• [Task instructions]:
Only one span of the listing below is wanted: the lines from the one with "mat(-.9, -2.7, 0, -.9, 'y', (-1,), 'tatami_y_dark')" through the one with "mat(-2.7, -1.8, -.9, -.9, 'x', (-1, 1), 'tatami_x');", reproduced exactly, both ends kept.

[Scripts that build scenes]
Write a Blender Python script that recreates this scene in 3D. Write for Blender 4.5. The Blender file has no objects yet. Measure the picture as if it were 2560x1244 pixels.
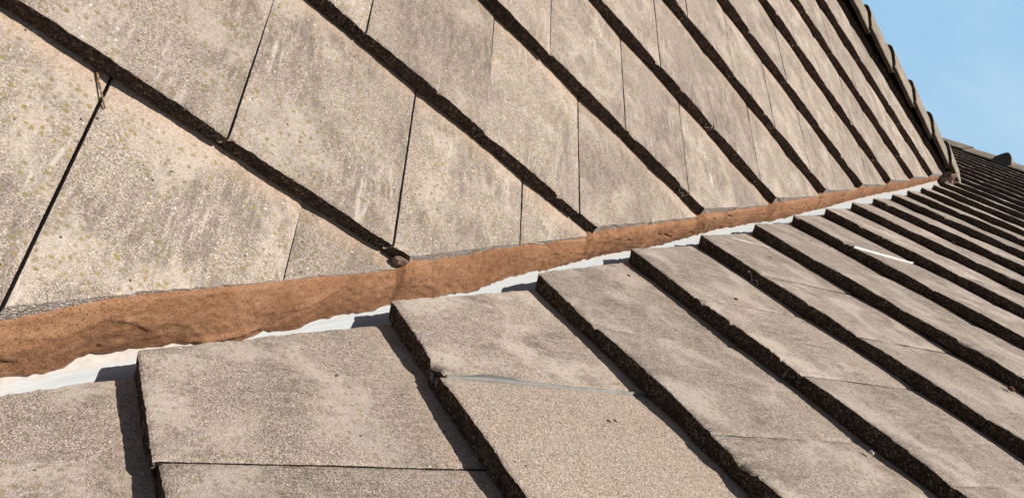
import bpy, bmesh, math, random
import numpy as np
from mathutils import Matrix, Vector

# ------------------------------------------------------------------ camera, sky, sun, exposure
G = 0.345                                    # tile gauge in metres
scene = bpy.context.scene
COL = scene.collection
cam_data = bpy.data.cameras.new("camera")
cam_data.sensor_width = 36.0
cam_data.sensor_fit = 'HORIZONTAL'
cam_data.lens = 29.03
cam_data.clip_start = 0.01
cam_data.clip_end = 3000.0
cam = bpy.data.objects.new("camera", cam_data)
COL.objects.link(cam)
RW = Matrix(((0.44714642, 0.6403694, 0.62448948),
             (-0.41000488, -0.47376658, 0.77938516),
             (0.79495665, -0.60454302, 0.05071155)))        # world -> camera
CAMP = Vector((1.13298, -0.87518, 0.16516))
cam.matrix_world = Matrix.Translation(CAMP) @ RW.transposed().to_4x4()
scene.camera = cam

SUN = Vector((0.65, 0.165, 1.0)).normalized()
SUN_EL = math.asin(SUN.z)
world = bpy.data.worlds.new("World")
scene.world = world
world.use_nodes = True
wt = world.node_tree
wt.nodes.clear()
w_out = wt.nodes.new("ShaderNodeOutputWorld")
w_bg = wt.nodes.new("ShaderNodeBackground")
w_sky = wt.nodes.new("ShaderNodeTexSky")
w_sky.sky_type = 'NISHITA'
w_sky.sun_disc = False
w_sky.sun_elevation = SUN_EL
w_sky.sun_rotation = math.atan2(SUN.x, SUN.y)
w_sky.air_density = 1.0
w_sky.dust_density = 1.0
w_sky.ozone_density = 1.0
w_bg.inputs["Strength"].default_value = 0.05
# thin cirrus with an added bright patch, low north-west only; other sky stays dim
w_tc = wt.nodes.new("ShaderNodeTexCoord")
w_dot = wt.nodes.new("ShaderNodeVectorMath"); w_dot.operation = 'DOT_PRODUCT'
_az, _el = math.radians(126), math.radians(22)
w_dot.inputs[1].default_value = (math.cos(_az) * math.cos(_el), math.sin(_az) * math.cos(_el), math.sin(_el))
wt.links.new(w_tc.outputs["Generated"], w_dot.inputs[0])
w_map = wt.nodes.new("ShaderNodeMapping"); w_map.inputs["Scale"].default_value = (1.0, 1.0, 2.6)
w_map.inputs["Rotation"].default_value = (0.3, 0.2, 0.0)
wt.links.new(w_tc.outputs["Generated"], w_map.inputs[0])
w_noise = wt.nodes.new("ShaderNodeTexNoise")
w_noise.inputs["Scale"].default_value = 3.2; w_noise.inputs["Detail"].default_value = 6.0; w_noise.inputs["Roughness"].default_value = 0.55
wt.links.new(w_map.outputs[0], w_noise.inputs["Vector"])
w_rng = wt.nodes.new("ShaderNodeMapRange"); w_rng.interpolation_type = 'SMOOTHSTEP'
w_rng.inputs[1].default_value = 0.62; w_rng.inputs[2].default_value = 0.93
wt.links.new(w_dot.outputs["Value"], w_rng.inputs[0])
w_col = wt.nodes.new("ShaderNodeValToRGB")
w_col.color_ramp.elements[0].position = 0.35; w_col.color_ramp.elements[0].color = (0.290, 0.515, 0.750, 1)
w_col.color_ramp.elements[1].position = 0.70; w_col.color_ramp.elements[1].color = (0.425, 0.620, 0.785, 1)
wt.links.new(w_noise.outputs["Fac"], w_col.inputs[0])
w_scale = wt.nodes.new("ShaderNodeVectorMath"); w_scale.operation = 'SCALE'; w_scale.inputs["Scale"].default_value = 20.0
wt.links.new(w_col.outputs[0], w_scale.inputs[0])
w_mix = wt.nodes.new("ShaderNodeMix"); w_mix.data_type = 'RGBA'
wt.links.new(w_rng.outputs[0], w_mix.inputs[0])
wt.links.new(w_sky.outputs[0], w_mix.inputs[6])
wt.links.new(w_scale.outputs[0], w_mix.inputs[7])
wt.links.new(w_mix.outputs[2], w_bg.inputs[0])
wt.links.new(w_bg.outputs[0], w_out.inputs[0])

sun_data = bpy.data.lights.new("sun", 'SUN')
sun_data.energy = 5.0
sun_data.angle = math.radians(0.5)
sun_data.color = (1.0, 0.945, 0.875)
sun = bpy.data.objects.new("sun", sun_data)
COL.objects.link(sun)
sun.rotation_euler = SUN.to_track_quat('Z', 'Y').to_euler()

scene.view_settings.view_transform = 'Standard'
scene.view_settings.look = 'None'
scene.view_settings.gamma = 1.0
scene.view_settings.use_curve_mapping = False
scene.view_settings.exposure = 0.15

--

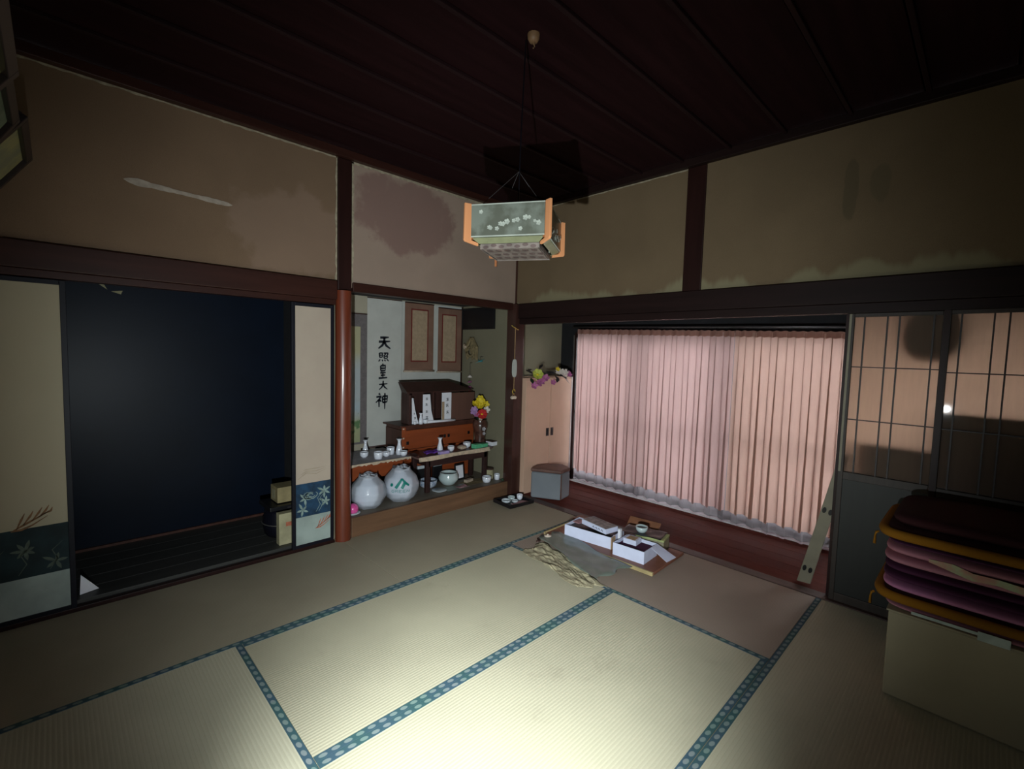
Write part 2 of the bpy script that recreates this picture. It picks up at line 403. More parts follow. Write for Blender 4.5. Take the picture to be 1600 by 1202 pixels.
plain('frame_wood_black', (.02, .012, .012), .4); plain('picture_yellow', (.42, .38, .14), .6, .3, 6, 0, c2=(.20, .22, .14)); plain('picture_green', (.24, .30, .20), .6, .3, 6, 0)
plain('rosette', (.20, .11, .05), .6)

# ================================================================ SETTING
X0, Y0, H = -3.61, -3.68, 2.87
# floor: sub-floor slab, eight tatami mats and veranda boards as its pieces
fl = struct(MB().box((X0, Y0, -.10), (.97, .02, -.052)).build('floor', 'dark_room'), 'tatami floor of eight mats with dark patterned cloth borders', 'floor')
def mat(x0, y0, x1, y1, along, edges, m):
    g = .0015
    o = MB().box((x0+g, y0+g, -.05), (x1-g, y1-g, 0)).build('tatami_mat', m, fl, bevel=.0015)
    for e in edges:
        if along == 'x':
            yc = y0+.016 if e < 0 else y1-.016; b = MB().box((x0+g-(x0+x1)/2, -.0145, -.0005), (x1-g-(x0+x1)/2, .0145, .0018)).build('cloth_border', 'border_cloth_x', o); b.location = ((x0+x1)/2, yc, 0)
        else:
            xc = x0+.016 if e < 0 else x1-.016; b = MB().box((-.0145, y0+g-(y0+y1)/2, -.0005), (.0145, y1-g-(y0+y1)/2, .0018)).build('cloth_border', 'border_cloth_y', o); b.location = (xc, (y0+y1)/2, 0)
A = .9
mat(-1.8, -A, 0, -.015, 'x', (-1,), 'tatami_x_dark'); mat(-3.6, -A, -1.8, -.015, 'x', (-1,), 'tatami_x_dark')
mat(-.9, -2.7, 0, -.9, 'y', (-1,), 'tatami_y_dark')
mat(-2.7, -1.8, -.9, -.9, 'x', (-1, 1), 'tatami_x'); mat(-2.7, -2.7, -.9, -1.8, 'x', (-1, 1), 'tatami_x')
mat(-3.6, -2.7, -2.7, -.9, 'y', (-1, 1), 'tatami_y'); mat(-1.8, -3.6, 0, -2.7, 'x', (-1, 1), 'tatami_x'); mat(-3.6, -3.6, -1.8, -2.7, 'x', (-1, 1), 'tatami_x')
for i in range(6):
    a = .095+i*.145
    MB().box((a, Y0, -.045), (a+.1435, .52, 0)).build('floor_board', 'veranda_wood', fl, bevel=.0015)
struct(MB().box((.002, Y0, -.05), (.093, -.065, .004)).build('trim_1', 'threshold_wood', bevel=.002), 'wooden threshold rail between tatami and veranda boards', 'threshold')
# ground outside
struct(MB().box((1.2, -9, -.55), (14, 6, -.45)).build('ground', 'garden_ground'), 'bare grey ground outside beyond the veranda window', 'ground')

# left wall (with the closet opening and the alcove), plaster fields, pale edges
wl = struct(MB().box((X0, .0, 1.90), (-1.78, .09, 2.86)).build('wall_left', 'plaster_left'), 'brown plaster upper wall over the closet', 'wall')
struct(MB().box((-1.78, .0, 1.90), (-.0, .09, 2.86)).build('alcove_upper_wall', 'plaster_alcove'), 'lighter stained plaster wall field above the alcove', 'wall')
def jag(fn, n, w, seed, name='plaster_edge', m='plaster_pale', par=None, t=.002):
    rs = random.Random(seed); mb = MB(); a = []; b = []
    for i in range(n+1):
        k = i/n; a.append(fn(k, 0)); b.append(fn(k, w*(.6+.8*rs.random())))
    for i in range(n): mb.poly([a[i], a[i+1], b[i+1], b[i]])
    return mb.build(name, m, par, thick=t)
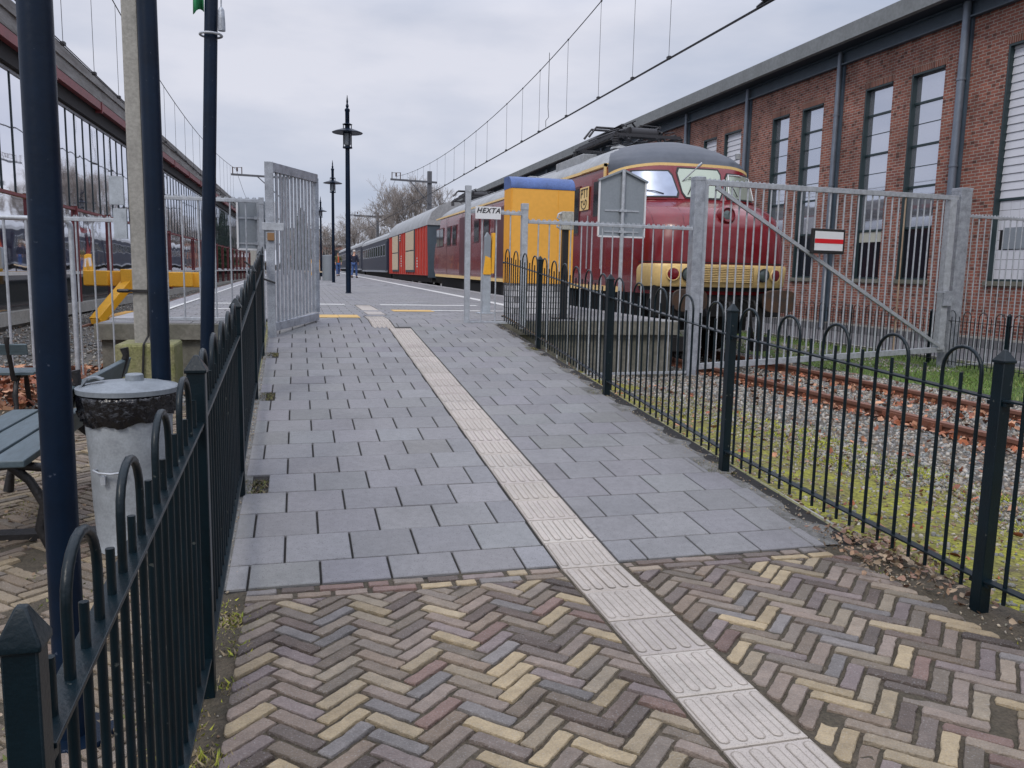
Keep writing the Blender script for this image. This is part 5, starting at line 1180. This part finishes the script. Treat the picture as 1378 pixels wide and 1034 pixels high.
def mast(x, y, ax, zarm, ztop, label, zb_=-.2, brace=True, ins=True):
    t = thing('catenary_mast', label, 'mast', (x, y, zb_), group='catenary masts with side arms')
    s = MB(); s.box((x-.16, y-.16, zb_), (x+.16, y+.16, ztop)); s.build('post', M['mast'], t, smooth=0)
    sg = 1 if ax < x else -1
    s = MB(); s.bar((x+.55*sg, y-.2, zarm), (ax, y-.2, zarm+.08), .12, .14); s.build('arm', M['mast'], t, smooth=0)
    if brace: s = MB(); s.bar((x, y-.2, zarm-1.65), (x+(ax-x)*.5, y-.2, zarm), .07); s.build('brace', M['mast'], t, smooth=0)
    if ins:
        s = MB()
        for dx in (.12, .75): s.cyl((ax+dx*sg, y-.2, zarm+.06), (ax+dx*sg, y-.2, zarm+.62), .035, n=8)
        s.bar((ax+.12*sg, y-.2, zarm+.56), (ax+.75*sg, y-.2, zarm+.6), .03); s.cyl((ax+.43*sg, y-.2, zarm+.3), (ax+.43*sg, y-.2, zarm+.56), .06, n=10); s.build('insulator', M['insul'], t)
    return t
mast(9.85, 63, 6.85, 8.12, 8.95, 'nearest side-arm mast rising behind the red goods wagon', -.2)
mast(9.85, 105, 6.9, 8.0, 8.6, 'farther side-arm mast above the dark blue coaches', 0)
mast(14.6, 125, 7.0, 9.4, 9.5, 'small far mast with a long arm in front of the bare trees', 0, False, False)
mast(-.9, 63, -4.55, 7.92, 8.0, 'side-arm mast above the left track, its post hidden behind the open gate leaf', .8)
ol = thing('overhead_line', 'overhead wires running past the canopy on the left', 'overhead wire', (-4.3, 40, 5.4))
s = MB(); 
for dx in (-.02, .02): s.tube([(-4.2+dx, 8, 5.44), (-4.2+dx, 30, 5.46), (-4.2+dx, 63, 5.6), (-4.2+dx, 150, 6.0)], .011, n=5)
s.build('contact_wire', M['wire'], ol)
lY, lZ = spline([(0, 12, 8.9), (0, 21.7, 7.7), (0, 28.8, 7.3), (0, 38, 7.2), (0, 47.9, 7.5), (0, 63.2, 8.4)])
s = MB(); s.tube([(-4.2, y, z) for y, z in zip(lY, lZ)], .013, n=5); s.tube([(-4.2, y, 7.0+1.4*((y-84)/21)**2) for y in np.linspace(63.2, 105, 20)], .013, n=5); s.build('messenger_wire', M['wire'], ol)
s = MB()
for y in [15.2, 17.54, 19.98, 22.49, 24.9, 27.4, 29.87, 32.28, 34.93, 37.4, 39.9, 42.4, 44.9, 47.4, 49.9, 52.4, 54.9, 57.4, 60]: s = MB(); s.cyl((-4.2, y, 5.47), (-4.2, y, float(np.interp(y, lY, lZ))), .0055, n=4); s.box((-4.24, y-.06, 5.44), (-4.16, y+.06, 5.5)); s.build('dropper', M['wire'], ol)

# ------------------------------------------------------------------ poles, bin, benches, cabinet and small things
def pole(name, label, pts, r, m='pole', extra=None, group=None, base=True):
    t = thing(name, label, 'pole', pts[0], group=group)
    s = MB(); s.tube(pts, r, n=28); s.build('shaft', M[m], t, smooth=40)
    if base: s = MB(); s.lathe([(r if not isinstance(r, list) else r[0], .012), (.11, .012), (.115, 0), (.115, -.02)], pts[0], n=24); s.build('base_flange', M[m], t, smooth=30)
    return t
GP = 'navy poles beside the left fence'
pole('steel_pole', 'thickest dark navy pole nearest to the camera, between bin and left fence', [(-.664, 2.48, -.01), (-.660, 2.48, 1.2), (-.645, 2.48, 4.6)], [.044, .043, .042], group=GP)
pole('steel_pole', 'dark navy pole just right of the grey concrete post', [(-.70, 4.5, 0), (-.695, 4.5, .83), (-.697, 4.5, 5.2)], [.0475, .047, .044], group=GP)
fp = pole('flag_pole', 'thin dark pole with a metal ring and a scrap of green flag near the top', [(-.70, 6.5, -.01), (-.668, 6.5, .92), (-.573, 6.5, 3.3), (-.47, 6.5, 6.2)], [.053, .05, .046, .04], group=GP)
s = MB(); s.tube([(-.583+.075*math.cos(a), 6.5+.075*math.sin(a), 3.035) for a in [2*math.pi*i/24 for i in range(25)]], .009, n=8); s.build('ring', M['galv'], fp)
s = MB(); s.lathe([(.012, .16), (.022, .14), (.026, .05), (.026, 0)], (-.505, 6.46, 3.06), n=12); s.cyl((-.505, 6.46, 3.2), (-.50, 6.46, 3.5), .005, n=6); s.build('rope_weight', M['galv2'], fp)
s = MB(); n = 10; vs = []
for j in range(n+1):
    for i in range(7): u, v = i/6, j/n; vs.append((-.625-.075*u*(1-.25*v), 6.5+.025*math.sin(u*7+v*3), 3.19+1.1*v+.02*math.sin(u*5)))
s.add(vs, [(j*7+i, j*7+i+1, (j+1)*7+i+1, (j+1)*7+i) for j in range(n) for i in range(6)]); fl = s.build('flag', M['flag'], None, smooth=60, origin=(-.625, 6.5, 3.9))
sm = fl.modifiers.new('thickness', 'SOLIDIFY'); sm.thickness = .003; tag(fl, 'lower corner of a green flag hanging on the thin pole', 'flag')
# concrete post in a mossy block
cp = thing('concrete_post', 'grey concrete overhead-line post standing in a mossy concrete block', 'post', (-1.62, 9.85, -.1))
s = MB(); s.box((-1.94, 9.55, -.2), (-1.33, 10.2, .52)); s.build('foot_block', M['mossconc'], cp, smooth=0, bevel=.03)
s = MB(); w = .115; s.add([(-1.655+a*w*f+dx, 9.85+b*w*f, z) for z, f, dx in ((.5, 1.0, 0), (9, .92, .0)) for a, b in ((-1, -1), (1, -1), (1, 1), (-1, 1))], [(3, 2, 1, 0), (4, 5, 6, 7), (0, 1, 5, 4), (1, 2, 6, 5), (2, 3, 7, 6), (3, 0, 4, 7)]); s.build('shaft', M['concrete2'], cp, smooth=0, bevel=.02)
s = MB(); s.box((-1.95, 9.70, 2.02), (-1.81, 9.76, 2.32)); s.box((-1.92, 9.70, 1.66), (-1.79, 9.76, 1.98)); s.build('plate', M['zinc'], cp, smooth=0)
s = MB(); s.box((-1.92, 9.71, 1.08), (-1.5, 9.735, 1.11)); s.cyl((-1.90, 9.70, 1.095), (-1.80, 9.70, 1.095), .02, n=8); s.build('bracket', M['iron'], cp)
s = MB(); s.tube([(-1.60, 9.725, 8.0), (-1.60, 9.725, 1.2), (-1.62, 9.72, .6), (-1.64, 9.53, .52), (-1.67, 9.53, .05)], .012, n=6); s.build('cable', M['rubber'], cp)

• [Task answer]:
mat(-.9, -2.7, 0, -.9, 'y', (-1,), 'tatami_y_dark')
mat(-2.7, -1.8, -.9, -.9, 'x', (-1, 1), 'tatami_x'); mat(-2.7, -2.7, -.9, -1.8, 'x', (-1, 1), 'tatami_x')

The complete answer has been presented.